Angesichts sich häufender islamfeindlicher Ausfälle von UMP-Ministern und einer von Marine Le Pen bekannten Verbalakrobatik muss man kein gewiefter Politologe sein, um zu erkennen, dass der Laizismus hier vor allem als Alibi dient, um den Islam ins Visier zu nehmen und öffentlichkeitswirksam in die Schranken zu weisen.

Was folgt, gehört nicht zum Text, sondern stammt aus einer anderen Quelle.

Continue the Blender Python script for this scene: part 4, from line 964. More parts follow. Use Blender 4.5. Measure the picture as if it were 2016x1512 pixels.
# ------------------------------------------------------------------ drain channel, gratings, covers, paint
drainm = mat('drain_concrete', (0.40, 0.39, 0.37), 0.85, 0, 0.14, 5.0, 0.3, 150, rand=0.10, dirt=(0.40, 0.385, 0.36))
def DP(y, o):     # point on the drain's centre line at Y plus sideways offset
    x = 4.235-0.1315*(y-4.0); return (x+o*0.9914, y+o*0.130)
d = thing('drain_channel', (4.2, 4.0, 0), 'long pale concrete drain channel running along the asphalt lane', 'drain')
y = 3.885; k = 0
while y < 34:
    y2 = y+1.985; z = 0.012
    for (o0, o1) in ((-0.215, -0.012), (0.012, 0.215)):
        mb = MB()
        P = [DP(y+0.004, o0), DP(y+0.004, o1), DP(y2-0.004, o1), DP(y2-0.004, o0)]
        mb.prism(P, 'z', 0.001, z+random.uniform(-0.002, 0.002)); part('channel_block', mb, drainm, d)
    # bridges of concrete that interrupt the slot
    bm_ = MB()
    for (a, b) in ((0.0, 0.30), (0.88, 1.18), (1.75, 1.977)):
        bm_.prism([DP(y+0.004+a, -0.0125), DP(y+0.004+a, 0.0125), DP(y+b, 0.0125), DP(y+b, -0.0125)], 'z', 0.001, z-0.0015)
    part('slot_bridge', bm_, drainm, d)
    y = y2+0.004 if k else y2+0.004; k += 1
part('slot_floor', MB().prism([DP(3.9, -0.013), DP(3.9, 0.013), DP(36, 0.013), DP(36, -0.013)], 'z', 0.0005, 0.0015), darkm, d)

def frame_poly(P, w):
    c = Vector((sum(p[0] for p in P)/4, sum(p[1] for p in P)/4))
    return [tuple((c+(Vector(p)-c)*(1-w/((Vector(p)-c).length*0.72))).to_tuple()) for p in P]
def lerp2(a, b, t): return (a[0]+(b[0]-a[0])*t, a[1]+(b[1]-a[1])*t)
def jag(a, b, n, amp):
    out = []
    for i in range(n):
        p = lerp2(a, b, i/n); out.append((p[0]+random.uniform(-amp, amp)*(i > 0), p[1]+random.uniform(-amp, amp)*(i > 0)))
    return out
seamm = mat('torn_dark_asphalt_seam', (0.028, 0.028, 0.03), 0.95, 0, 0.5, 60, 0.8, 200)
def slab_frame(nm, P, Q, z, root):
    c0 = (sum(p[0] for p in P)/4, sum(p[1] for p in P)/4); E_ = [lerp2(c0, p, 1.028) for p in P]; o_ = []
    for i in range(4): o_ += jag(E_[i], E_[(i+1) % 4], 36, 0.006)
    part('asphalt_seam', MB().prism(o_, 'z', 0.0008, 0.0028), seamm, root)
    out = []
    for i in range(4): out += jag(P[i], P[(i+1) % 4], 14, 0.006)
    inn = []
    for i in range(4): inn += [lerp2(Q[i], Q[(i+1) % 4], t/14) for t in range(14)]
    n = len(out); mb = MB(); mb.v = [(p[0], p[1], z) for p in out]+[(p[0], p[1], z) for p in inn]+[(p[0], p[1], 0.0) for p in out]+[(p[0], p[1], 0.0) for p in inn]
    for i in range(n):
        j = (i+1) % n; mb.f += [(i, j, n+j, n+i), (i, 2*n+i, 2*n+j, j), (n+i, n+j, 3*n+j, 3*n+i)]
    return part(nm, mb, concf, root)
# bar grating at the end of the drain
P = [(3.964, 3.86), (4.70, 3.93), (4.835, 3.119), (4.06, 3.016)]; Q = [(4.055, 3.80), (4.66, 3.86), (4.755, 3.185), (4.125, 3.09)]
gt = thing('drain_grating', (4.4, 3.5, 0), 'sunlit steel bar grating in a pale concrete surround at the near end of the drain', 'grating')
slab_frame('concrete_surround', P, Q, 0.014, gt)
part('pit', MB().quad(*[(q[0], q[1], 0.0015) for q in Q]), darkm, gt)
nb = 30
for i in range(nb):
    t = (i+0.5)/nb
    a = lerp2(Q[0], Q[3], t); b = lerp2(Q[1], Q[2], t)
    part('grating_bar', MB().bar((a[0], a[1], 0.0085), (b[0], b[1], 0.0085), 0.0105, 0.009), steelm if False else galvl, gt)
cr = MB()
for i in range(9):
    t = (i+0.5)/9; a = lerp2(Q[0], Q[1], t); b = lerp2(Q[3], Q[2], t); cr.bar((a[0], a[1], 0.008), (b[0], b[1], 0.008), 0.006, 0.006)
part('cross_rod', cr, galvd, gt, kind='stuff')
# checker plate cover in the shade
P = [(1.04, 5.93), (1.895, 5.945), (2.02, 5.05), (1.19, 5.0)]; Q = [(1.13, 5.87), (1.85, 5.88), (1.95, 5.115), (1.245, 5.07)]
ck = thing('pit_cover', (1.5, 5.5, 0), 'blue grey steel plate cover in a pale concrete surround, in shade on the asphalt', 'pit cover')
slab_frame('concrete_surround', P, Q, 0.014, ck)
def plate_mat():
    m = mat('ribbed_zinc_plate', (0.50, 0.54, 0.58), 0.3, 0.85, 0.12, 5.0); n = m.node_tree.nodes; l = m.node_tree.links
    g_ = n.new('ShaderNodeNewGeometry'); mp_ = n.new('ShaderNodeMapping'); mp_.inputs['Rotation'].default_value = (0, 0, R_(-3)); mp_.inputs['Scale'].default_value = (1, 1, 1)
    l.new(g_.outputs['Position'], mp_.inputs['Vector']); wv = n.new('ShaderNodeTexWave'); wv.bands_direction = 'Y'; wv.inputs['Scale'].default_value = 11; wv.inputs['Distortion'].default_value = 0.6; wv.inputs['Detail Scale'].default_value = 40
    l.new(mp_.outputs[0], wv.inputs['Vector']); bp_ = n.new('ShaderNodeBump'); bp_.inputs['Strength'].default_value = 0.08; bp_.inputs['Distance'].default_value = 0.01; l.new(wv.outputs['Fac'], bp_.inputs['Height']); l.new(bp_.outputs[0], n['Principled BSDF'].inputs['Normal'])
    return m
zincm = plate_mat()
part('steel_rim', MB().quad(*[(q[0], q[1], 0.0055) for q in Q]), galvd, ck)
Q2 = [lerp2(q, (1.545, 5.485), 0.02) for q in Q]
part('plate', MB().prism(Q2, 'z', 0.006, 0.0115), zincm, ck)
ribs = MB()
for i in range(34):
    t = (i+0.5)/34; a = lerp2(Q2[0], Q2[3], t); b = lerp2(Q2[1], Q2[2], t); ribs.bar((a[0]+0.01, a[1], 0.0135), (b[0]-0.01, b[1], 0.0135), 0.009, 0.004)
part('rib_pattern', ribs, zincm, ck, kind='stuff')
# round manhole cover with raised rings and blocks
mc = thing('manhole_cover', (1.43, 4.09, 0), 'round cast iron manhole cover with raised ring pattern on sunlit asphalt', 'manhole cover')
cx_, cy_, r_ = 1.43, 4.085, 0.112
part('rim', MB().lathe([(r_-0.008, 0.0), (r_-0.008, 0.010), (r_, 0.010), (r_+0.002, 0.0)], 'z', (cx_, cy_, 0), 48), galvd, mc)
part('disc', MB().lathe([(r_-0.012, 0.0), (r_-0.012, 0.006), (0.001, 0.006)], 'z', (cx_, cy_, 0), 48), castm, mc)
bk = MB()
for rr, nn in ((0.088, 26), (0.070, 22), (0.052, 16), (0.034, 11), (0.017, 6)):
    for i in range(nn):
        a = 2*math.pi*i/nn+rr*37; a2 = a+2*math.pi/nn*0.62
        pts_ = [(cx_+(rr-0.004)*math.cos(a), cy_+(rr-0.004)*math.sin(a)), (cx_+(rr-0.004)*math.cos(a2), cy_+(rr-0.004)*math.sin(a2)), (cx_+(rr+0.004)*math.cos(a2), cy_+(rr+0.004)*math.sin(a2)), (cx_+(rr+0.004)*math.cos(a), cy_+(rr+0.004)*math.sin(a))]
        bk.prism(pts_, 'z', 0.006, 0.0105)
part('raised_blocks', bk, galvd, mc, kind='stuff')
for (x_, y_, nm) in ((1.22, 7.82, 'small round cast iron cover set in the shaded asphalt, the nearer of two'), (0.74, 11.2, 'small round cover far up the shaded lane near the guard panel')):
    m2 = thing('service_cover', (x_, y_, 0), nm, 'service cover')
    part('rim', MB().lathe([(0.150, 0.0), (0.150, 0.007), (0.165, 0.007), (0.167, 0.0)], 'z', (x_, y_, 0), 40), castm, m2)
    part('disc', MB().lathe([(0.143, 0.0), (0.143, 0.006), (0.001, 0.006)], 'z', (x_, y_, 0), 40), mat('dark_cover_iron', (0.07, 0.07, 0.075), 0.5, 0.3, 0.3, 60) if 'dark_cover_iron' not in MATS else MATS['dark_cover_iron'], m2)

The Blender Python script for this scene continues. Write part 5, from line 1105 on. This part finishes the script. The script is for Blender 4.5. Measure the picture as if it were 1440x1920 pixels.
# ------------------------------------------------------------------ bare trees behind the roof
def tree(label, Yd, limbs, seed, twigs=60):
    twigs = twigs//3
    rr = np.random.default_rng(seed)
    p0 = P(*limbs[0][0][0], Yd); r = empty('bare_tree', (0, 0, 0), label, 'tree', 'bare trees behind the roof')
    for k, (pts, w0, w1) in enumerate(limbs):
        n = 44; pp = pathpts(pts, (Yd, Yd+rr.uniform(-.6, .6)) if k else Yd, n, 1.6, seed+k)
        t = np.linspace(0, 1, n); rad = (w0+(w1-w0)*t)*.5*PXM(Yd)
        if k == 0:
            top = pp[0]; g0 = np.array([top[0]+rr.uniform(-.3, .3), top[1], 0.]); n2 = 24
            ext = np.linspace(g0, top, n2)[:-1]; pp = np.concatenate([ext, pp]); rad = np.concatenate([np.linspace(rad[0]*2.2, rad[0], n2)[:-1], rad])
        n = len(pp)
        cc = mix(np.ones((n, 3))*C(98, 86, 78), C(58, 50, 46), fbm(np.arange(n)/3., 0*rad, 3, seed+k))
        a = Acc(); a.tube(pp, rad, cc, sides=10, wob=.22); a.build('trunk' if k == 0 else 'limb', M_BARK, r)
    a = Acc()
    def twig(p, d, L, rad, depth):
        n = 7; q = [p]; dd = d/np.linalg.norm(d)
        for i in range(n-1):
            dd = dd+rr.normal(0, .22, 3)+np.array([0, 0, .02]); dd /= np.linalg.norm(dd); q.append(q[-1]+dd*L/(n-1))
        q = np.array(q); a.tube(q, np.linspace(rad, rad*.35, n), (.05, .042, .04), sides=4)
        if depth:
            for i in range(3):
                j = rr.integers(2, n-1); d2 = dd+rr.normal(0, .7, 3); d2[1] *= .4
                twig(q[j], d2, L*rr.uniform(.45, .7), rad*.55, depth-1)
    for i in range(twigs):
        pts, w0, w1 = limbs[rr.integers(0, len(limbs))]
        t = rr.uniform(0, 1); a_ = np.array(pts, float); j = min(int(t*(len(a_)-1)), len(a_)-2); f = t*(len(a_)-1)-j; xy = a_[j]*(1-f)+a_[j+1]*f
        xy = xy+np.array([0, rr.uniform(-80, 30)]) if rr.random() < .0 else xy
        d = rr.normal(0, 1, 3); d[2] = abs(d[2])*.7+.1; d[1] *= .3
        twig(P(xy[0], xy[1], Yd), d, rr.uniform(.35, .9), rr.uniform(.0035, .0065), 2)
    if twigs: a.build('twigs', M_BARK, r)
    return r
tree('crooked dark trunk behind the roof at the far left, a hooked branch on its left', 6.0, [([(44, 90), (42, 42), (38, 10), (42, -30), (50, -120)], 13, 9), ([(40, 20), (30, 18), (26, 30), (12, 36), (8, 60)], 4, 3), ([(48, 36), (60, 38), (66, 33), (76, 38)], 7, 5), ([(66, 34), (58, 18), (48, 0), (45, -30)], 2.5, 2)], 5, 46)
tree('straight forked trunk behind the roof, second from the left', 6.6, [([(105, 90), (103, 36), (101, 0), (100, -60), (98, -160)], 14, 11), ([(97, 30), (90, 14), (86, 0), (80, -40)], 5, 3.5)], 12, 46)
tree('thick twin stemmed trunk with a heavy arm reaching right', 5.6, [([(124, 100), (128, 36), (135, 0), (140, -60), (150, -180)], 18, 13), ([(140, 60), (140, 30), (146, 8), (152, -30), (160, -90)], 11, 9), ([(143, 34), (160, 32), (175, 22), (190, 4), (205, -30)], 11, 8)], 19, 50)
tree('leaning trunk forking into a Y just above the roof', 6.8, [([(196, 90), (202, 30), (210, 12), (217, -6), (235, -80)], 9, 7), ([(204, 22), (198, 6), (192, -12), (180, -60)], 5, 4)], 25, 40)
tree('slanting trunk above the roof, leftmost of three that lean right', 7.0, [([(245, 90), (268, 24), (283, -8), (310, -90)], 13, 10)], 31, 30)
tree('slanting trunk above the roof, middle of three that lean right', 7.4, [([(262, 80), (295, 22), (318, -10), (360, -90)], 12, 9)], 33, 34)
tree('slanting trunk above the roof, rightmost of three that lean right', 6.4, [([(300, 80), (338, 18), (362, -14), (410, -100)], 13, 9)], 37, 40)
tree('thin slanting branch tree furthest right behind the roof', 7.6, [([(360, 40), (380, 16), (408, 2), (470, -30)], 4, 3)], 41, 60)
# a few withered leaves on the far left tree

Deshalb war es ein gutes Zeichen, dass sich führende Vertreter der sechs großen Religionsgemeinschaften in einer gemeinsamen Erklärung gegen die Debatte aussprachen. Der französische Großrabbiner Gilles Bernheim warnte zudem vor einer Radikalisierung des Diskurses: »Der Laizismus ist nicht die Religion jener, die keine Religion haben, sondern er ist eine Kunst des Zusammenlebens.«
»Freund Nicolas« Weniger bedächtig und weitgehend hilflos reagierte der ehemalige Integrationsberater Nicolas Sarkozys, Abderahmane Dahmane, der unter Muslimen stets für die UMP geworben hatte. Seiner Meinung nach könne hinter dem antiislamischen Aktionismus allein Generalsekretär Copé stecken, denn sein »Freund Nicolas« habe sich doch immer als Unterstützer der Muslime hervorgetan. Copé hingegen agiere aus einer Gruppe von »Neonazis« und sei eine »Plage für Muslime«, obwohl er als Jude doch selbst mit Diskriminierungen vertraut sei und als Beschützer auftreten müsse.
Neben dieser Ermahnung, Juden müssten moralisch makellos sein, ließ Dahmane es sich nicht nehmen, auch wirklich alle Register gesellschaftlicher Aufregung zu ziehen. So rief Dahmane schließlich alle Muslime dazu auf, sich als Zeichen gegen die Unterdrückung grüne Sterne an die Kleidung zu heften. Bislang wurden 100 Stück davon verteilt, 30.000 weitere sollen in den nächsten Monaten unters unterdrückte Volk gebracht werden.
Empörte Kritik über die Gleichsetzung des jüdischen Schicksals während der deutschen Besatzung mit der heutigen Situation der Muslime wies Dahmane mit scheinbarer Arglosigkeit zurück. Aus der Aufarbeitung der Schoa scheinen sie den Schluss zu ziehen, dass die Judenvernichtung heutzutage das Non-Plus-Ultra gesellschaftlicher Aufmerksamkeit in Aussicht stellt.
Skandal In Anbetracht dieses Schielens auf den Skandal wählte Richard Prasquier, der Präsident des jüdischen Dachverbandes in Frankreich, CRIF, die richtigen Worte und kommentierte gelassen: »Dies erreicht eine Stufe der Absurdität, die nicht mehr als ein Schulterzucken verdient.«
Tragisch sind Dahmanes Kapriolen vor allem für die Muslime. Denn sie erschweren die Solidarität jüdischer Verbände, zu der diese durchaus bereit wären. Schließlich liegt es im Interesse beider Gruppen, der marineblauen Welle das Wasser abzugraben.